[START Recorded data]
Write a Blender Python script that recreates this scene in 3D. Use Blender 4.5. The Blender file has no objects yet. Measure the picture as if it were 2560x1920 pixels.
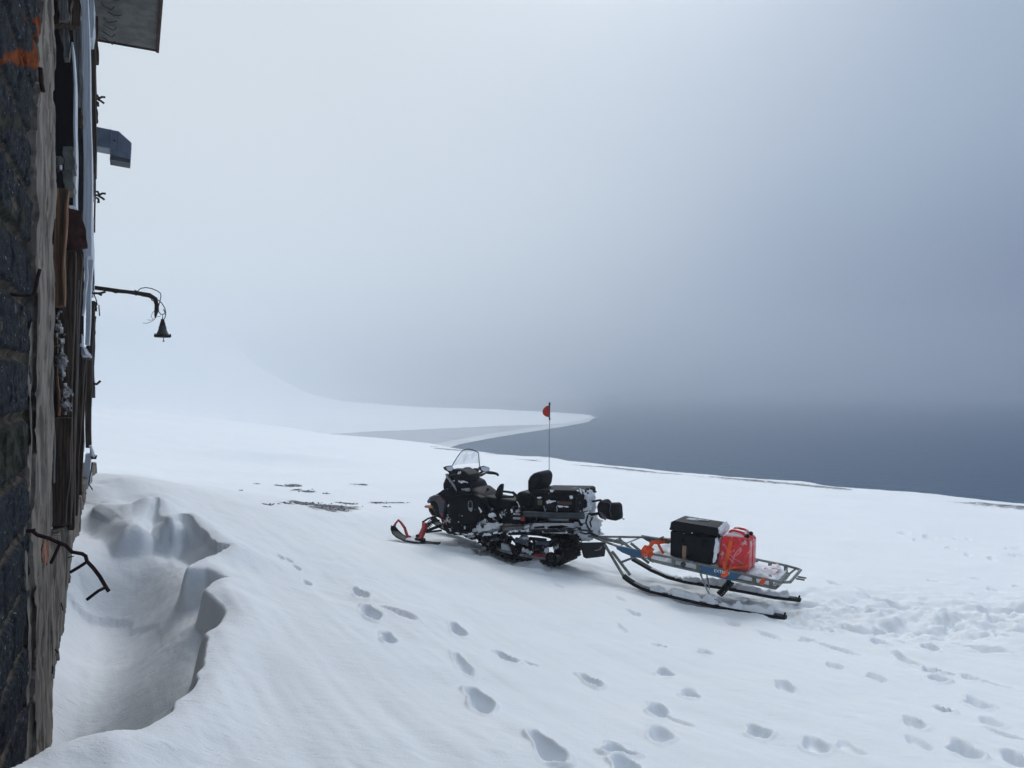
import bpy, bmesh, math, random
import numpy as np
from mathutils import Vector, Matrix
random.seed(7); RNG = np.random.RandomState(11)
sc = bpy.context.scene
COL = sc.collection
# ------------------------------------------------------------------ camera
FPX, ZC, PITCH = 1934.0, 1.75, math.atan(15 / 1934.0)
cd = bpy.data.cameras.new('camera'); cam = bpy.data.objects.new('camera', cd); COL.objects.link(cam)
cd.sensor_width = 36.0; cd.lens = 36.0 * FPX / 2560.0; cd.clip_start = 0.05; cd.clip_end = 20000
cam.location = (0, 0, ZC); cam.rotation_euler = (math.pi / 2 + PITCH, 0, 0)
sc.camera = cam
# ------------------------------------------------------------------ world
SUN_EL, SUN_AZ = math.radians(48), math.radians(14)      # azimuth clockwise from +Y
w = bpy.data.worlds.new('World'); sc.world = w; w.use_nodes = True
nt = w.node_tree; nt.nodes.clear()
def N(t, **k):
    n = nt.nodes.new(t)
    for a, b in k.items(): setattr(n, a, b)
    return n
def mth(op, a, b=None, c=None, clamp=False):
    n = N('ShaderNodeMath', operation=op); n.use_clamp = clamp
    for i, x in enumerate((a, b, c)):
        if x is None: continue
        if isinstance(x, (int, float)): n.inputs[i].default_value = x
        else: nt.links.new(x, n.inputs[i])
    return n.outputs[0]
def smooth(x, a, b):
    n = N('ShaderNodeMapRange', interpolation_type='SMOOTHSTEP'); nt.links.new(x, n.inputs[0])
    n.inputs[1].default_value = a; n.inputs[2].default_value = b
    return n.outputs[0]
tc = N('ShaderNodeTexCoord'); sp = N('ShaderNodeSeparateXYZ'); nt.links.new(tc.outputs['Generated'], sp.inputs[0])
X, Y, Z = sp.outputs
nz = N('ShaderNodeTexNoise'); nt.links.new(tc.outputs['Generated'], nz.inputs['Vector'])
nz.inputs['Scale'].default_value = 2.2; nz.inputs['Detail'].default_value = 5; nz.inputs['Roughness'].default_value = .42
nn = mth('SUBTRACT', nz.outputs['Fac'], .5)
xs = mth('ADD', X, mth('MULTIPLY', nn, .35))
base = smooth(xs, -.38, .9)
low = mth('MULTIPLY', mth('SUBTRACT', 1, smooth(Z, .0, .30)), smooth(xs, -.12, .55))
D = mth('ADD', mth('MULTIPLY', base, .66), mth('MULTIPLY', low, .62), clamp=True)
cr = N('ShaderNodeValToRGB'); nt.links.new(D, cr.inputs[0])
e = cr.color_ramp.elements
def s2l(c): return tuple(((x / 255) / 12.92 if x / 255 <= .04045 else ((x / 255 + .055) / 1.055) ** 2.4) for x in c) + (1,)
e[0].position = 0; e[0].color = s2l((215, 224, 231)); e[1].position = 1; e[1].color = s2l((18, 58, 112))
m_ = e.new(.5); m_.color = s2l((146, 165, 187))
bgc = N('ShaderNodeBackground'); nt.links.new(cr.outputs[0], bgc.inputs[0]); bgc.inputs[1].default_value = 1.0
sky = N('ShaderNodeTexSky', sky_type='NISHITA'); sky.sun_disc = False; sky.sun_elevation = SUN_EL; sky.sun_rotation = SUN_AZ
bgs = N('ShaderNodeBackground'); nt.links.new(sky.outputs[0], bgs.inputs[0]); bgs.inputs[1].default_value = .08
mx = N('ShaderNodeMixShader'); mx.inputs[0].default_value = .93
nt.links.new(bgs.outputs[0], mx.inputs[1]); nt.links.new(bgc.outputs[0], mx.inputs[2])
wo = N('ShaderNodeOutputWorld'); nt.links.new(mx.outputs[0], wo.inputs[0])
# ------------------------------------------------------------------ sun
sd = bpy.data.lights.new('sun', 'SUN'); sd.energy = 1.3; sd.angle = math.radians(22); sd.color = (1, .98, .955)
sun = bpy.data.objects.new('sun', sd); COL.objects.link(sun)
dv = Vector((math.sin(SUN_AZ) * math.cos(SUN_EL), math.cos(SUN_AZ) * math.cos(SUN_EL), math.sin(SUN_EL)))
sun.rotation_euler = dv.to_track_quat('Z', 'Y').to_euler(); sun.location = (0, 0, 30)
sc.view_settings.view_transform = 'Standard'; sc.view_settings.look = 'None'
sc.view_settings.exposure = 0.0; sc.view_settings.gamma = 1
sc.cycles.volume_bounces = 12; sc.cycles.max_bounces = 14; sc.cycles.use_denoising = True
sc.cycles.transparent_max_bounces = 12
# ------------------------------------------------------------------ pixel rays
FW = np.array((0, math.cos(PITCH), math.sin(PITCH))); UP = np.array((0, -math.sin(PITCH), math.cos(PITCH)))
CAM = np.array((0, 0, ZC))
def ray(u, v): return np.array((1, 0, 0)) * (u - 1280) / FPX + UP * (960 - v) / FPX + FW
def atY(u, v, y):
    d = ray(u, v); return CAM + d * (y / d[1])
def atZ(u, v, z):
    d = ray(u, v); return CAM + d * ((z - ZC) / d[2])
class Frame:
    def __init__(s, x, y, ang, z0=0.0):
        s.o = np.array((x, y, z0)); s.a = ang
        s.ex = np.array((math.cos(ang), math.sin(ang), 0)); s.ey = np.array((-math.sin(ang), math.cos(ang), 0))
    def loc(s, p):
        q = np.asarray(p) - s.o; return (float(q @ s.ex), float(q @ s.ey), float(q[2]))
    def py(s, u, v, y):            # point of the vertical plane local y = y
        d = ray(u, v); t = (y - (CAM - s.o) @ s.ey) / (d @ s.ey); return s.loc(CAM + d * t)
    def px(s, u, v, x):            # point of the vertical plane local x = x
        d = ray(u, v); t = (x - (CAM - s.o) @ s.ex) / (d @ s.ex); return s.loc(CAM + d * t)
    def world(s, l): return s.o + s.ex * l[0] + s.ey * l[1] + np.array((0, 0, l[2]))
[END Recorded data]
## What the task asks
Copy each line containing the word "scene" from the data.

## Answer for this exercise
Write a Blender Python script that recreates this scene in 3D. Use Blender 4.5. The Blender file has no objects yet. Measure the picture as if it were 2560x1920 pixels.
sc = bpy.context.scene